_Required task_.
In the entries that follow, find the word "append" and report each line it is on.
-- START OF Exercise data --
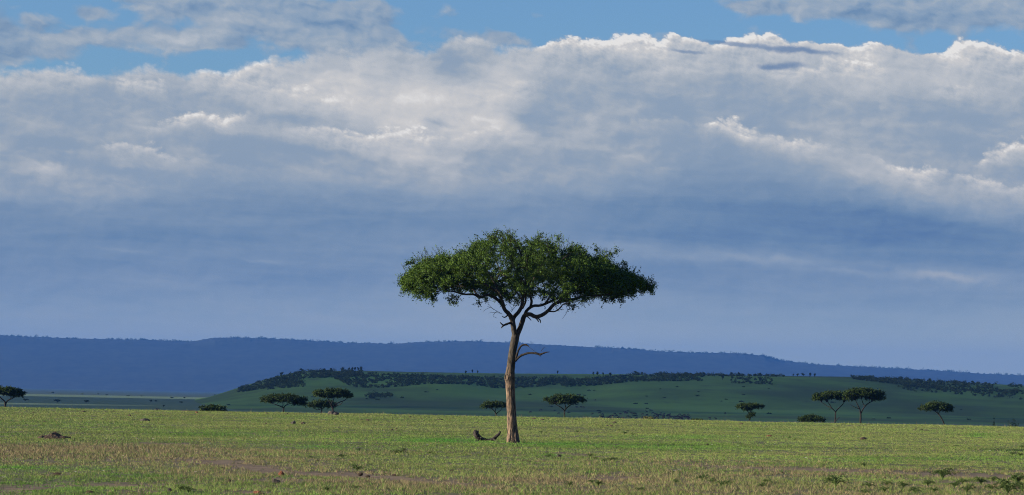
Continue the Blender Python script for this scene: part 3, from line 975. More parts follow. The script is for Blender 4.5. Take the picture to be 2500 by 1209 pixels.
# ------------------------------------------------------------------ the big acacia in the middle
TD = 149.0
S0 = FPX / TD
tb = gpt(1252, 1081)
TD = float(tb[1])
S0 = FPX / TD
u0, v0 = 1252.0, 1081.0
big = thing("acacia_tree", "large flat topped acacia with a bare rubbed trunk standing alone in the grass", "tree", tb)
TRUNK = [
    [(1252, 1092, 0, 19), (1252, 1081, 0, 16.8), (1251.5, 1070, 0, 13.9), (1250.5, 1045, 0, 12.3), (1249, 1010, 0, 11.6), (1247, 970, 0, 11.3), (1245.5, 940, 0, 11.4), (1244.5, 922, 0, 12.4), (1246, 905, 0, 10.8), (1249, 880, 0, 10.2), (1253, 850, 0, 9.6), (1257.5, 828, 0, 10), (1259, 815, 0, 9)],
    [(1259, 832, 0, 9), (1256, 815, -.05, 8.8), (1253, 795, -.15, 8.5), (1250, 780, -.2, 8), (1243, 768, -.3, 6.8), (1233, 758, -.5, 6), (1226, 745, -.7, 5.4), (1218, 736, -.9, 5), (1205, 727, -1.1, 4.5), (1190, 722, -1.3, 4.2), (1173, 729, -1.5, 4), (1158, 722, -1.7, 3.5), (1135, 722, -2, 2.8), (1112, 717, -2.3, 2), (1085, 712, -2.5, 1.4)],
    [(1174, 728, -1.5, 3), (1164, 720, -1.3, 3), (1156, 709, -1, 3), (1140, 702, -.8, 2.8), (1115, 700, -.5, 2.4), (1090, 703, -.2, 2.1), (1066, 713, 0, 1.6), (1040, 705, .2, 1.2)],
    [(1224, 741, -.7, 4), (1224, 728, -.4, 3.6), (1218, 712, 0, 3.2), (1207, 690, .4, 2.8), (1193, 665, .8, 2.3), (1178, 640, 1.2, 1.8), (1165, 612, 1.4, 1.3)],
    [(1218, 712, 0, 3), (1200, 700, .9, 2.6), (1165, 685, 1.8, 2.2), (1120, 672, 2.5, 1.7), (1075, 660, 3, 1.2)],
    [(1251, 784, -.2, 7), (1256, 773, 0, 6.4), (1266, 762, .2, 6), (1274, 747, .3, 5.6), (1276, 730, .4, 5.2), (1279, 709, .4, 4.4), (1284, 680, .3, 3.4), (1280, 645, .2, 2.6), (1268, 610, 0, 1.8), (1262, 585, 0, 1.2)],
    [(1277, 725, .4, 4), (1288, 700, 1.1, 3.4), (1305, 665, 1.9, 2.6), (1318, 625, 2.5, 2), (1325, 595, 2.7, 1.3)],
    [(1276, 735, .3, 3.6), (1262, 712, 1.2, 3), (1245, 690, 2.2, 2.5), (1225, 660, 3, 1.8), (1210, 630, 3.4, 1.2)],
    [(1259, 832, 0, 8.6), (1263.5, 815, .05, 8.5), (1269, 803, .1, 8), (1275, 786, .15, 7.8), (1281, 771, .1, 7.2), (1294, 768, -.2, 6.6), (1307, 774, -.5, 6.4), (1322, 771, -.8, 6), (1337, 761, -1.1, 5.6), (1355, 743, -1.4, 5.2), (1380, 737, -1.7, 4.6), (1405, 732, -1.9, 4), (1428, 725, -2.1, 3.4), (1455, 726, -2.2, 2.8), (1480, 722, -2.2, 2.2), (1510, 712, -2.2, 1.6), (1545, 705, -2.2, 1.1)],
    [(1281, 770, .1, 5.4), (1287, 757, .5, 5), (1302, 746, .9, 4.6), (1322, 744, 1.2, 4.2), (1350, 732, 1.5, 3.7), (1388, 715, 1.9, 3.2), (1430, 700, 2.3, 2.5), (1480, 690, 2.6, 1.8), (1525, 682, 2.8, 1.2)],
    [(1294, 752, .7, 4), (1298, 735, .4, 4), (1293, 718, .2, 3.6), (1296, 700, -.3, 3.1), (1310, 670, -.9, 2.5), (1330, 640, -1.4, 1.9), (1348, 608, -1.7, 1.3)],
    [(1330, 742, 1.3, 3.4), (1350, 715, .6, 3), (1375, 685, .2, 2.5), (1405, 655, 0, 1.9), (1435, 630, 0, 1.3)],
    [(1355, 743, -1.4, 3.4), (1385, 722, -2.6, 2.9), (1420, 700, -3.3, 2.2), (1455, 675, -3.8, 1.5)],
    [(1233, 757, -.5, 4.4), (1225, 735, -1.8, 3.8), (1205, 712, -2.8, 3), (1170, 690, -3.5, 2.2), (1130, 670, -3.9, 1.4)],
    [(1320, 771, -.8, 3), (1338, 763, -1.4, 2.4), (1354, 763, -1.8, 2.2), (1366, 755, -2.1, 2), (1374, 746, -2.4, 1.7), (1392, 744, -2.6, 1.2)],
    [(1276, 752, .3, 3.4), (1283, 735, -1.4, 3), (1275, 700, -2.6, 2.4), (1255, 660, -3.2, 1.8), (1240, 620, -3.2, 1.2)],
    [(1300, 770, -.3, 2.6), (1311, 781, -.6, 2.2), (1315, 787, -.7, 1.6)],
    [(1308, 774, -.5, 2.6), (1318, 783, -.9, 2.2), (1319, 790, -1.0, 1.2)],
    [(1240, 770, -.3, 2.4), (1232, 776, -.6, 2), (1226, 773, -.7, 1.2)],
    [(1284, 770, .1, 2.2), (1293, 778, .1, 1.6), (1297, 783, .1, .9)],
]
lines = limb_lines(TRUNK, u0, v0, S0)
T = Tubes()
for i, (pts, rad) in enumerate(lines):
    if i == 0:
        pts = pts.copy()
        T.add(pts, rad, 20, 0.06)
    else:
        T.add(pts, rad * 0.82, 10 if rad[0] > 0.06 else 7, 0.07)
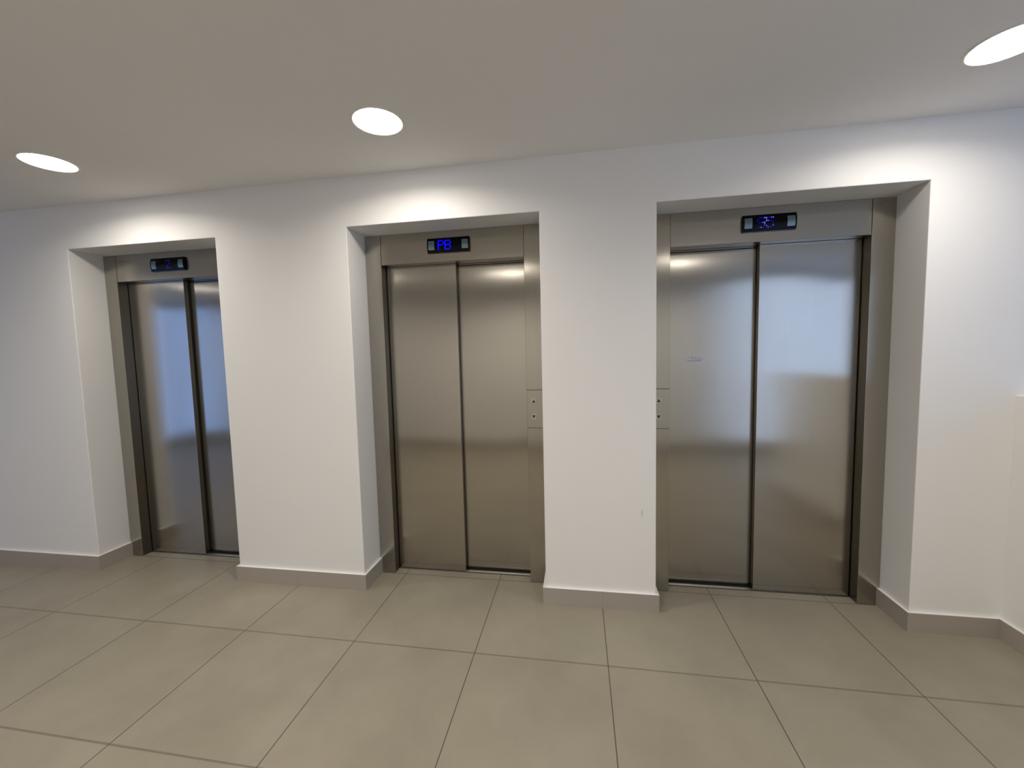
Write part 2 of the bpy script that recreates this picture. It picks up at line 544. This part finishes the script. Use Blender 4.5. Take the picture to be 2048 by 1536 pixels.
def elevator(idx, label, front_left, split, ind, text, style, panel=None):
    xl, xr = XS[idx]
    al, ar = AP[idx]
    cx = (al + ar) / 2
    root = thing('elevator', label, 'elevator', (cx, D, 0), 'elevators along the lobby wall')
    g = 0.0012
    L_ = lambda v: v - cx

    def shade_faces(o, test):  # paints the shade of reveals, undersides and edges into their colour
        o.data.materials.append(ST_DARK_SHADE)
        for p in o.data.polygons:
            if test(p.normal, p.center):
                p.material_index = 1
    DP = 0.060                      # depth of the frame return
    # jambs: flat face towards the lobby and a return towards the leaves
    for a, b in ((xl + 0.0005, al), (ar, xr - 0.0005)):
        jb = bx('door_jamb', (L_(a), L_(b), 0, 0.20, 0.0005, ZO - 0.001), ST_FRAME, root, 0.0015)
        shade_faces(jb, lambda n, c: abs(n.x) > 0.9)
    hd = bx('door_header', (L_(al) + g, L_(ar) - g, 0.0012, DP, ZH, ZO - 0.001), ST_FRAME, root, 0.0015)
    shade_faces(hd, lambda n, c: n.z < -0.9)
    tc = bx('track_cover', (L_(al) + g, L_(ar) - g, DP + 0.003, 0.20, ZH + 0.004, ZO - 0.002), ST_DARK_SHADE, root)
    # leaves: the quick one in front, the slow one behind
    y0 = 0.0668
    th = 0.030
    yb = y0 + th + 0.012
    ov = 0.012
    if front_left:
        fa, fb, ba, bb_ = al + 0.004, split, split - ov, ar - 0.0005
    else:
        fa, fb, ba, bb_ = split, ar - 0.004, al + 0.0005, split + ov
    lm = ST_LEAF_S if idx == 2 else ST_LEAF
    f = bx('door_leaf', (L_(fa), L_(fb), y0, y0 + th, 0.006, ZH + 0.003), ST_LEAF, root, 0.002)
    b = bx('door_leaf', (L_(ba), L_(bb_), yb, yb + th, 0.027, ZH + 0.003), lm, root, 0.0006)
    bx('leaf_gap_shade', (L_(ba), L_(bb_), yb + 0.004, yb + th - 0.004, 0.004, 0.0268), ST_DARK_SHADE, b)  # dark strip standing in for the shaded gap under the rear leaf
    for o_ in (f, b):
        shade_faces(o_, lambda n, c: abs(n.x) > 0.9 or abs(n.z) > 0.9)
    # rubber seal at the front leaf's inner edge and against the jamb
    e = fb if front_left else fa
    s = 1 if front_left else -1
    bm = bmesh.new()
    box(bm, min(L_(e) - s * 0.010, L_(e) - s * 0.002), max(L_(e) - s * 0.010, L_(e) - s * 0.002), y0 + th, yb - 0.001, 0.012, ZH - 0.002)
    obj('edge_seal', bm, RUBBER, f)
    j = al if front_left else ar
    s2 = 1 if front_left else -1
    bm = bmesh.new()
    box(bm, min(L_(j), L_(j) + s2 * 0.0035), max(L_(j), L_(j) + s2 * 0.0035), y0 + 0.006, y0 + th, 0.006, ZH - 0.001)
    obj('jamb_seal', bm, RUBBER, root)
    # grooved aluminium sill
    bm = bmesh.new()
    box(bm, L_(al) + g, L_(ar) - g, y0 - 0.0005, y0 + 0.022, 0.0003, 0.0035)
    obj('door_sill', bm, ALU, root)
    bm = bmesh.new()
    box(bm, L_(al) + g, L_(ar) - g, y0 - 0.0055, y0 - 0.0007, 0.0003, 0.0012)
    part_label(obj('sill_joint', bm, RUBBER, root), 'thin black joint in front of the sill')
    bm = bmesh.new()
    box(bm, L_(al) + g, L_(ar) - g, y0 + 0.0225, 0.20, 0.0003, 0.002)  # rest of the sill, blackened for the shade under the rear leaf
    part_label(obj('sill_shade', bm, RUBBER, root), 'dark strip behind the sill, leaf gap shade in its colour')
    indicator(root, L_((ind[0] + ind[1]) / 2), 2.0955, ind[1] - ind[0], text, style)
    if panel == 'right':
        call_panel(root, L_(ar) + 0.001, L_(xr) - 0.004, L_(ar) + 0.0415)
    elif panel == 'left':
        call_panel(root, L_(xl) + 0.004, L_(al) - 0.001, L_(al) - 0.060)
    return root

elevator(0, 'leftmost steel elevator door with very dim indicator and no call panel', True, 0.322, (0.1591, 0.4284), '2',
         dict(x=-0.008, r=0.0036, m=[LED_DIM, LED_DIM]))
elevator(1, 'middle steel elevator door under the glowing blue PB indicator', True, 2.3084, (2.1565, 2.4203), 'PB',
         dict(x=-0.061, r=0.0048, m=[LED, LED], pitch=5.3), panel='right')
elevator(2, 'rightmost steel elevator door beside the low wall, under dotted blue characters', False, 4.0567, (3.9382, 4.2019), 'S5',
         dict(x=-0.058, r=0.0026, m=[LED_MID, LED_HOT], pitch=5.1, mix=True), panel='left')

# ------------------------------------------------------------------ ceiling downlights
def lathe(bm, prof, n=64):
    rings = []
    for (r_, z) in prof:
        rings.append([bm.verts.new((r_ * math.cos(2 * math.pi * k / n), r_ * math.sin(2 * math.pi * k / n), z)) for k in range(n)])
    for a, b in zip(rings, rings[1:]):
        for k in range(n):
            bm.faces.new((a[k], a[(k + 1) % n], b[(k + 1) % n], b[k]))
    return rings

def make_downlight():
    root = bpy.data.objects.new('ceiling_downlight', None)
    C.objects.link(root)
    root.empty_display_size = 0.1
    bm = bmesh.new()
    lathe(bm, [(0.1035, -0.0005), (0.1035, -0.0035), (0.108, -0.0048), (0.113, -0.0035), (0.115, -0.0002)])  # rim that also stands in for the glow around the lamp
    ring = obj('halo_trim', bm, HALO_TRIM, root, smooth=True)
    bm = bmesh.new()
    rings = lathe(bm, [(0.1035, -0.0028), (0.08, -0.0034), (0.04, -0.0038), (0.004, -0.004)])
    bm.faces.new(rings[-1])
    obj('lamp_diffuser', bm, LENS, root, smooth=True)
    ld = bpy.data.lights.new('downlight_beam', 'AREA')
    ld.shape = 'DISK'
    ld.size = 0.19
    ld.energy = LAMP_W
    ld.color = LAMP_C
    ld.spread = math.radians(SPREAD)
    lo = bpy.data.objects.new('downlight_beam', ld)
    C.objects.link(lo)
    lo.parent = root
    lo.location = (0, 0, -0.006)
    return root

LAMPS = [
    (2.198, -0.474, 'round white downlight in the ceiling before the middle elevator'),
    (0.394, -0.474, 'round white downlight in the ceiling before the leftmost elevator'),
    (4.544, -0.474, 'round white downlight at the right edge, before the rightmost elevator'),
    (2.25, -2.25, 'round white downlight above and behind the photographer'),
    (0.394, -2.25, 'round white downlight behind the photographer, before the leftmost elevator'),
    (4.2, -2.25, 'round white downlight behind the photographer, before the rightmost elevator'),
    (-2.2, -2.25, 'round white downlight behind the photographer at the far left'),
]
proto = make_downlight()
REAR = bpy.data.lights['downlight_beam'].copy()
REAR.energy = LAMP_W * 2.6
REAR_RIGHT = bpy.data.lights['downlight_beam'].copy()
REAR_RIGHT.energy = LAMP_W * 1.9
RIGHT = bpy.data.lights['downlight_beam'].copy()
RIGHT.energy = LAMP_W * 0.75
for i, (x, y, lab) in enumerate(LAMPS):
    if i == 0:
        o = proto
    else:
        o = proto.copy()
        C.objects.link(o)
        for ch in list(proto.children):
            c = ch.copy()
            C.objects.link(c)
            c.parent = o
            if c.type == 'LIGHT':                 # the lamps are of unequal strength
                if y < -1 and x > 1:
                    c.data = REAR if x < 3 else REAR_RIGHT
                elif x > 4:
                    c.data = RIGHT
    o.location = (x, y, ZC)
    o['label'] = lab
    o['category'] = 'ceiling light'
    o['group'] = 'round downlights in the ceiling'

S.cycles.use_denoising = True
S.cycles.caustics_reflective = False
S.cycles.caustics_refractive = False
S.cycles.sample_clamp_indirect = 6.0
-- END OF Exercise data --
_Result_.
        o.data.materials.append(ST_DARK_SHADE)
        rings.append([bm.verts.new((r_ * math.cos(2 * math.pi * k / n), r_ * math.sin(2 * math.pi * k / n), z)) for k in range(n)])